"...Mas o quociente de dor que a gente sofre já não é chocante o bastante para não precisar de uma amplificação ficcional, que dê às coisas uma intensidade que é efêmera na vida e que por vezes chega a passar despercebida? Não para algumas pessoas.
Para umas poucas, muito poucas, essa amplificação, que brota do nada, insegura, constitui a única confirmação, e a vida não vivida, especulada, traçada no papel impresso, é a vida cujo significado acaba sendo mais importante..." (Philip Roth, Fantasma Sai de Cena).

terça-feira, 10 de agosto de 2010

O som de meus passos

Semana passada, cheguei de um dia absolutamente improdutivo de trabalho. Todas as tarefas e compromissos haviam se frustrado. Ao entrar em casa, como quisesse compensar as tarefas que não realizara, continuei usando meus sapatos, ao invés de calçar um par de tênis confortável. O som daqueles sapatos sérios pisando no piso frio - toc, toc, toc, toc - parecia conferir uma formalidade à minha presença em casa, como se eu pisasse no chão de um grande escritório e estivesse prestes a fazer algo relevante...

Era uma sensação boa, e de fato continuei de sapatos em casa, mas não realizei nada digno de nota naquele dia. A não ser recordar que alguns anos atrás havia tido uma sensação parecida: sentira que o som de meus passos me dizia algo importante.

Lembro de estar descendo pelas ruas silenciosas de um sábado à tarde rumo a minha antiga casa. O som do solado dos meus sapatos no cimento da calçada era tudo que eu ouvia naquele momento, certamente por olhar para meus pés enquanto caminhava e por não pensar em mais nada.

Então me ocorreu que minha existência se resumia ao som de meus passos. Mais do que isso: aquele som provava que eu estava vivo e me dizia que era necessário continuar caminhando. Enquanto eu caminhasse, tudo estaria bem...

Depois daquele dia, nunca mais tive aquela sensação. Mas hoje compreendo o ensinamento do som de meus passos e vejo a importância de continuar caminhando, pois todas as boas mudanças que sucederam em minha vida só ocorreram porque não estanquei minha marcha em face dos tantos medos paralisantes que me perseguem; só ocorreram porque não deixei de caminhar...

Embora os passos errados, os passos incertos, o passos em círculos, caminhei, a vida mudou, e me sinto feliz...

 

quarta-feira, 4 de agosto de 2010

Justifique meu amor


Jantando, para amenizar o silêncio (não costumo fazer isso; gosto do silêncio), liguei a televisão. Como não desejasse assistir a nada sério, fui para o canal de clipes.
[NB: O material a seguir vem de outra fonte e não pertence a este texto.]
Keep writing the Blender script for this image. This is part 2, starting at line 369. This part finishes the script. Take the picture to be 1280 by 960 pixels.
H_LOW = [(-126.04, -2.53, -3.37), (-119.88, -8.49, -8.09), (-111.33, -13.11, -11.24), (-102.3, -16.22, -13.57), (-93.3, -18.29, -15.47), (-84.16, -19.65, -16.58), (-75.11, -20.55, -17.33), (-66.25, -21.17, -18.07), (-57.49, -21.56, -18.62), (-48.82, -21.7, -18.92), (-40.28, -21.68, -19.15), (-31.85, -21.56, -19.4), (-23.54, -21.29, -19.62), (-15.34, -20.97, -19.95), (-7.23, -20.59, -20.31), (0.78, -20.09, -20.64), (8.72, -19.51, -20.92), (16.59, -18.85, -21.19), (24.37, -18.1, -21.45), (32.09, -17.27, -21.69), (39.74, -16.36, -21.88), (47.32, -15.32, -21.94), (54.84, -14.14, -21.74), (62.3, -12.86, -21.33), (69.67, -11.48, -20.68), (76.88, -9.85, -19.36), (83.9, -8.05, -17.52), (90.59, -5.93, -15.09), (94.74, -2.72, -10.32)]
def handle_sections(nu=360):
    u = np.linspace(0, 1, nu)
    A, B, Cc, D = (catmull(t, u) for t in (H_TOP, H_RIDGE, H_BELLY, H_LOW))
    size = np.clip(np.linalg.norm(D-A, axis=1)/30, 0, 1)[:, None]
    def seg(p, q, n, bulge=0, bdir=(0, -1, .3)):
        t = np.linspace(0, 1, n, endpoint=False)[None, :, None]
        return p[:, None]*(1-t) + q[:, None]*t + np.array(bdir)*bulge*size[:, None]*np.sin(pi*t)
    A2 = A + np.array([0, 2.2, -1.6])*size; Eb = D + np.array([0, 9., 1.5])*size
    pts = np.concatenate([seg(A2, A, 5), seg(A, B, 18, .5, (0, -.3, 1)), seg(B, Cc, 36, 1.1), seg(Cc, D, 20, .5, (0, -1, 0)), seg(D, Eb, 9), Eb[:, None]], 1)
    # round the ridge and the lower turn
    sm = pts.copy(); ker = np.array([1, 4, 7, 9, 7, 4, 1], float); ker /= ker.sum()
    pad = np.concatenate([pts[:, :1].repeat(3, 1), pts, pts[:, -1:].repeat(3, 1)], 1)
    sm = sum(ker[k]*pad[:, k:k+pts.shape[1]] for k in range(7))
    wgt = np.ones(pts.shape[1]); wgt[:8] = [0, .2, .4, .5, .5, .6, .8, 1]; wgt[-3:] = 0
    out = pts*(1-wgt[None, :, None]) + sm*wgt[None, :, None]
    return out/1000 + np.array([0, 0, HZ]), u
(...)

De repente, entre pedaços de pão, escutei justify my love, da Madonna.

Não tenho predileção específica pela Madonna, mas gostei muito de ouvi-la sussurrar: justifique meu amor...

Devaneios alimentares (aquele requeijão estava mesmo com uma aparência alucinógena) me fizeram compor uma cena em que eu, com olhar lânguido, diria isso a uma bela mulher: justifique meu amor!

Retornando dos devaneios, quis entender qual o significado de "justificar o amor", porque, a rigor, o amor é, por razões óbvias, sempre justificado. Amar é um processo natural (naturalmente doentio, diria Freud) pelo qual o olhar do ser amado nos torna menos faltantes (pra não dizer ilusoriamente completos). Amar preenche nossos buracos existenciais e, em suma, essa é uma justificativa suficiente. Logo, não faria sentido dizer para alguém "justifique meu amor..."

Bem, na verdade faria.

Dentro dos possíveis sentidos a serem construídos, elaborei um com auxílio do dicionário Oxford.

Para o dicionário Oxford (http://oxforddictionaries.com/definition/justify), uma das definições de "justify" é "be a good reason for".

Nesse caso, faz mesmo sentido dizer "seja uma boa razão para meu amor".

Porque o amor até pode ser, abstratamente falando, sempre justificado. Mas ele vale a pena mesmo quando encontramos alguém que seja uma boa razão para amar.